The making of the album

Hine’s survey of Broadway was the first of four book-length studies of historic thoroughfares – mostly rural – that he pursued over more than a decade. He explored each on foot or bicycle, armed with a handheld camera and a cache of 4” x 5” dry plates.  Integrating local histories (and legends) with his tipped-in photos, he created a kind of topographical history, a genre long practiced by antiquarian historians.  He used his own company’s printing presses to publish these works, and also issued a series of hand-bound, decorative volumes documenting other excursions, which he called “Hine’s Annuals.”  His Broadway survey, however, remained unpublished.

C. G. Hine, “Broadway from the Sky Scraper to the Wild Flower” (unpublished photographic album, 1905) New York Historical

Along with other amateurs, Hine roamed New York City photographing historic buildings and sites before they disappeared. In his darkroom, he developed the plates and produced platinum prints – a costly process that was prized for its precision and chemical stability.

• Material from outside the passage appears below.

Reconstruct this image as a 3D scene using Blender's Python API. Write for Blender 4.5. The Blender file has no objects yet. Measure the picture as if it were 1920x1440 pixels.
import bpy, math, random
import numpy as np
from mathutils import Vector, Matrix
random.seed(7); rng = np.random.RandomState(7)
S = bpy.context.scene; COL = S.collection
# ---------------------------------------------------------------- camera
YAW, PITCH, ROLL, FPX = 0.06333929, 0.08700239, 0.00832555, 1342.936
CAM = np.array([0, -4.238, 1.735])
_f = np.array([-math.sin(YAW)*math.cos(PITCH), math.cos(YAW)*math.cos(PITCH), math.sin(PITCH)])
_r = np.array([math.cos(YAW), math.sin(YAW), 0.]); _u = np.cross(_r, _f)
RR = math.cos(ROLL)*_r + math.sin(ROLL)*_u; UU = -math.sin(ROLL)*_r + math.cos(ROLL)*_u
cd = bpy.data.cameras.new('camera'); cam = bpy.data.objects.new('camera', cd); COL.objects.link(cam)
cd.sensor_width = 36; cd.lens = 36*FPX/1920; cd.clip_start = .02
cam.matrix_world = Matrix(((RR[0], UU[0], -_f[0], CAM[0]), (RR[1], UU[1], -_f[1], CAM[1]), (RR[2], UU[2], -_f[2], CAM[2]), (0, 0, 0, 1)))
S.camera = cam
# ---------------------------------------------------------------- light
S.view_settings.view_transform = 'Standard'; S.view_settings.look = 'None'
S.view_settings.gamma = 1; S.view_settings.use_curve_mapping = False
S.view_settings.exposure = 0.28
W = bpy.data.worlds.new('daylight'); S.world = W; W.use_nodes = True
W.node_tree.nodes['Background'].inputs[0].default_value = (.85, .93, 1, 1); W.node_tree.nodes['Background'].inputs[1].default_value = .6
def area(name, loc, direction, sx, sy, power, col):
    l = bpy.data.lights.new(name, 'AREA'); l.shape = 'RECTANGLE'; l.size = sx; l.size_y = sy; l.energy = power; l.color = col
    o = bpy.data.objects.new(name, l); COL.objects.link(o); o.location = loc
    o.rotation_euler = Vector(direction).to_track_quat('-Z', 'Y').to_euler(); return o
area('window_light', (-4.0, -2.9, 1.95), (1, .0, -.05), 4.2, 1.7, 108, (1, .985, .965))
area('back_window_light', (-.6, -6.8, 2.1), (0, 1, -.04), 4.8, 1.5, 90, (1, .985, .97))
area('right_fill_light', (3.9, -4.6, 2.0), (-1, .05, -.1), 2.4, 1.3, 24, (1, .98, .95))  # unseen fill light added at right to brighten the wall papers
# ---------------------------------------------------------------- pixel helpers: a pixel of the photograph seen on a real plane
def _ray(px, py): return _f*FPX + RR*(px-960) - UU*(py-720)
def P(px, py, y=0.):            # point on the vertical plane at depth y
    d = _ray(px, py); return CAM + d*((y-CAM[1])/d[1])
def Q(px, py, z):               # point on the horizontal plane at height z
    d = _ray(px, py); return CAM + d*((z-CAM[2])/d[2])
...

To print in platinum was itself an act of preservation, as was his consignment of the photos to an album and his inscription of captions in permanent ink.

The album shows that Hine toured Broadway repeatedly in 1905, at different times of day and year. Each outing seems to have been prompted by a newspaper notice of an impending demolition, which he then clipped and pasted beside the corresponding photo. One pasted note indicates that on May 20, 1905, he made at least ten exposures between City Hall Park and the Upper West Side. He later assembled these various excursions into a single composite journey along the entire length of Broadway, spanning three volumes. The project remained open-ended; he added occasional photos through 1908, clippings through 1913, and a few earlier images dating back to 1889.

As an unpublished, home-made assemblage, Hine’s album reveals how individuals privately memorialized the city’s built environment — an aspect of urban memory often overlooked in favor of mass-circulated imagery and narratives. Its personal, scrapbook-like character is clear from the materials Hine inserted: drafts of prose, lists of sites to photograph, and notes from fellow local historians.  Attending to the album’s physical form — the geographical sequencing, the interplay between photographs and news clippings, and the contextual framing provided by the captions and the typed introduction — opens multiple avenues for historical exploration. 

Yet albums, like scrapbooks, were often made to be exchanged with intimates or associates. The care Hine devoted — mounting each photograph, drawing borders, inscribing captions, typing a seventy-three-page introduction, and hand-binding each volume with decorative frontispieces — suggests he intended it to be viewed by others interested in photography or urban history, if only by future researchers in the New York Historical.  Hopefully now, almost a century since his death in 1931, this website – and the accompanying book – will allow those “others” to explore Hine’s work. This Broadway album offers rare insight not only into the sensibility of “gentleman amateurs,” but also into broader aspects of urban history.  Above all, its focus on a single street in a single year, along with its attention to micro-scale of a sidewalk or street corner, invites us to investigate the city’s complex social and cultural geography.